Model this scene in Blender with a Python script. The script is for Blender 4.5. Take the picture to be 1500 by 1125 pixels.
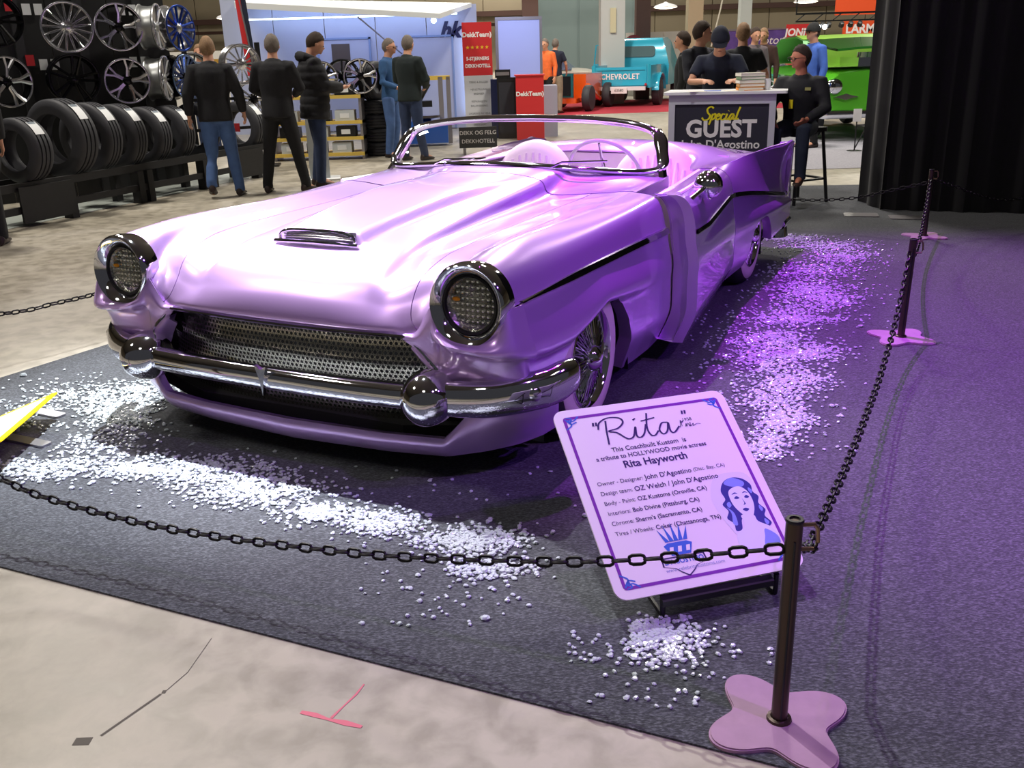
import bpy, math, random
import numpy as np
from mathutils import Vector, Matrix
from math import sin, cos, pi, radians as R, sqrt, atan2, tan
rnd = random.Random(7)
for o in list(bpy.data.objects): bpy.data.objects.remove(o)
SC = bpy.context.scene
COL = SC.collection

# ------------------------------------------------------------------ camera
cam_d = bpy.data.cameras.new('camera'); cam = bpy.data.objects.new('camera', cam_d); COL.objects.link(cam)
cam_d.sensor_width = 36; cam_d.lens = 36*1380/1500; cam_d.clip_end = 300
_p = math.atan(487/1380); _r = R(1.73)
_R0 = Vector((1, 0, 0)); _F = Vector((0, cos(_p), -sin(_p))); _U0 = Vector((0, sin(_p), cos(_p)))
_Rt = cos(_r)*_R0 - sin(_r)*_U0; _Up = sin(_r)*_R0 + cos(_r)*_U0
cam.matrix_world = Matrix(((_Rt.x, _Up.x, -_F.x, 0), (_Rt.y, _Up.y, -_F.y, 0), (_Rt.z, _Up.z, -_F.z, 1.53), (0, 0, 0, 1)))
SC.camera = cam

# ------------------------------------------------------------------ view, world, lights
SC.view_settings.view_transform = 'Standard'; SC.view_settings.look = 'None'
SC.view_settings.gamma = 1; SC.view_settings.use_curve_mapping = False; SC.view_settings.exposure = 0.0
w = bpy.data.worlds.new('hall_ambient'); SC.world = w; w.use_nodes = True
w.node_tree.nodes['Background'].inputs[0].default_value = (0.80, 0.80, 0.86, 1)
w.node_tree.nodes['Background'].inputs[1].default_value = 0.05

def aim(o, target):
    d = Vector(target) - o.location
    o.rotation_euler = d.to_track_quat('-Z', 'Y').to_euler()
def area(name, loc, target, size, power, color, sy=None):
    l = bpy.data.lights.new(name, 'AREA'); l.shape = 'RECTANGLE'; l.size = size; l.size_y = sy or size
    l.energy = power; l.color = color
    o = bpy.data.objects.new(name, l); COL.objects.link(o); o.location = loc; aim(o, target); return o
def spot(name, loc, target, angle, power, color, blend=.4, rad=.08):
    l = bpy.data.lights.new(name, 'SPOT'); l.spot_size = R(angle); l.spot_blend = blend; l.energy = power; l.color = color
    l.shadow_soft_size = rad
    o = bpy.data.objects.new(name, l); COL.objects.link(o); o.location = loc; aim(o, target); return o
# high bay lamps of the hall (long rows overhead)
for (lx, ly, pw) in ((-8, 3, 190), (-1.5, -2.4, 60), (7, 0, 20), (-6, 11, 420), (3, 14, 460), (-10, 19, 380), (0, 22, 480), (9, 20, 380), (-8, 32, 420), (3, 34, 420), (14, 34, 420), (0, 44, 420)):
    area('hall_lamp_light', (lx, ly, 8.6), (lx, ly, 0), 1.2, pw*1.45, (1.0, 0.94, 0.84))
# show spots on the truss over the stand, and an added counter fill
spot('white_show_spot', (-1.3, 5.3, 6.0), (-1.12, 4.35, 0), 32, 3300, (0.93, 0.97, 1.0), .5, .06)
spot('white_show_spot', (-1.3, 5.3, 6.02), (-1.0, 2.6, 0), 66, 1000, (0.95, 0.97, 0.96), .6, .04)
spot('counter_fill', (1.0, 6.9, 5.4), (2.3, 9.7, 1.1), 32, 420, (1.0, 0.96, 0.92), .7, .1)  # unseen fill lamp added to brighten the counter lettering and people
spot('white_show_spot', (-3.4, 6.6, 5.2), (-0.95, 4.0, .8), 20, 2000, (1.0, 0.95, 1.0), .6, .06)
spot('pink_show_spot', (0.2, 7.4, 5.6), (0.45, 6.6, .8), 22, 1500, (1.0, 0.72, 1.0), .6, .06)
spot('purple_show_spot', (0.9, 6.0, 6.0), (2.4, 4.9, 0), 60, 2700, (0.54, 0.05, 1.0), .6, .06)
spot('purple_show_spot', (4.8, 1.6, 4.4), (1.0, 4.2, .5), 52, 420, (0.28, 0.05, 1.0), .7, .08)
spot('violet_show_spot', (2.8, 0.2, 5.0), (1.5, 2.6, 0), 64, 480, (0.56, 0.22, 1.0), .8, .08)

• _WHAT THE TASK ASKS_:
Without including any pictures, reproduce the listing exactly.

• _WRITTEN SOLUTION_:
Model this scene in Blender with a Python script. The script is for Blender 4.5. Take the picture to be 1500 by 1125 pixels.
import bpy, math, random
import numpy as np
from mathutils import Vector, Matrix
from math import sin, cos, pi, radians as R, sqrt, atan2, tan
rnd = random.Random(7)
for o in list(bpy.data.objects): bpy.data.objects.remove(o)
SC = bpy.context.scene
COL = SC.collection

# ------------------------------------------------------------------ camera
cam_d = bpy.data.cameras.new('camera'); cam = bpy.data.objects.new('camera', cam_d); COL.objects.link(cam)
cam_d.sensor_width = 36; cam_d.lens = 36*1380/1500; cam_d.clip_end = 300
_p = math.atan(487/1380); _r = R(1.73)
_R0 = Vector((1, 0, 0)); _F = Vector((0, cos(_p), -sin(_p))); _U0 = Vector((0, sin(_p), cos(_p)))
_Rt = cos(_r)*_R0 - sin(_r)*_U0; _Up = sin(_r)*_R0 + cos(_r)*_U0
cam.matrix_world = Matrix(((_Rt.x, _Up.x, -_F.x, 0), (_Rt.y, _Up.y, -_F.y, 0), (_Rt.z, _Up.z, -_F.z, 1.53), (0, 0, 0, 1)))
SC.camera = cam

# ------------------------------------------------------------------ view, world, lights
SC.view_settings.view_transform = 'Standard'; SC.view_settings.look = 'None'
SC.view_settings.gamma = 1; SC.view_settings.use_curve_mapping = False; SC.view_settings.exposure = 0.0
w = bpy.data.worlds.new('hall_ambient'); SC.world = w; w.use_nodes = True
w.node_tree.nodes['Background'].inputs[0].default_value = (0.80, 0.80, 0.86, 1)
w.node_tree.nodes['Background'].inputs[1].default_value = 0.05

def aim(o, target):
    d = Vector(target) - o.location
    o.rotation_euler = d.to_track_quat('-Z', 'Y').to_euler()
def area(name, loc, target, size, power, color, sy=None):
    l = bpy.data.lights.new(name, 'AREA'); l.shape = 'RECTANGLE'; l.size = size; l.size_y = sy or size
    l.energy = power; l.color = color
    o = bpy.data.objects.new(name, l); COL.objects.link(o); o.location = loc; aim(o, target); return o
def spot(name, loc, target, angle, power, color, blend=.4, rad=.08):
    l = bpy.data.lights.new(name, 'SPOT'); l.spot_size = R(angle); l.spot_blend = blend; l.energy = power; l.color = color
    l.shadow_soft_size = rad
    o = bpy.data.objects.new(name, l); COL.objects.link(o); o.location = loc; aim(o, target); return o
# high bay lamps of the hall (long rows overhead)
for (lx, ly, pw) in ((-8, 3, 190), (-1.5, -2.4, 60), (7, 0, 20), (-6, 11, 420), (3, 14, 460), (-10, 19, 380), (0, 22, 480), (9, 20, 380), (-8, 32, 420), (3, 34, 420), (14, 34, 420), (0, 44, 420)):
    area('hall_lamp_light', (lx, ly, 8.6), (lx, ly, 0), 1.2, pw*1.45, (1.0, 0.94, 0.84))
# show spots on the truss over the stand, and an added counter fill
spot('white_show_spot', (-1.3, 5.3, 6.0), (-1.12, 4.35, 0), 32, 3300, (0.93, 0.97, 1.0), .5, .06)
spot('white_show_spot', (-1.3, 5.3, 6.02), (-1.0, 2.6, 0), 66, 1000, (0.95, 0.97, 0.96), .6, .04)
spot('counter_fill', (1.0, 6.9, 5.4), (2.3, 9.7, 1.1), 32, 420, (1.0, 0.96, 0.92), .7, .1)  # unseen fill lamp added to brighten the counter lettering and people
spot('white_show_spot', (-3.4, 6.6, 5.2), (-0.95, 4.0, .8), 20, 2000, (1.0, 0.95, 1.0), .6, .06)
spot('pink_show_spot', (0.2, 7.4, 5.6), (0.45, 6.6, .8), 22, 1500, (1.0, 0.72, 1.0), .6, .06)
spot('purple_show_spot', (0.9, 6.0, 6.0), (2.4, 4.9, 0), 60, 2700, (0.54, 0.05, 1.0), .6, .06)
spot('purple_show_spot', (4.8, 1.6, 4.4), (1.0, 4.2, .5), 52, 420, (0.28, 0.05, 1.0), .7, .08)
spot('violet_show_spot', (2.8, 0.2, 5.0), (1.5, 2.6, 0), 64, 480, (0.56, 0.22, 1.0), .8, .08)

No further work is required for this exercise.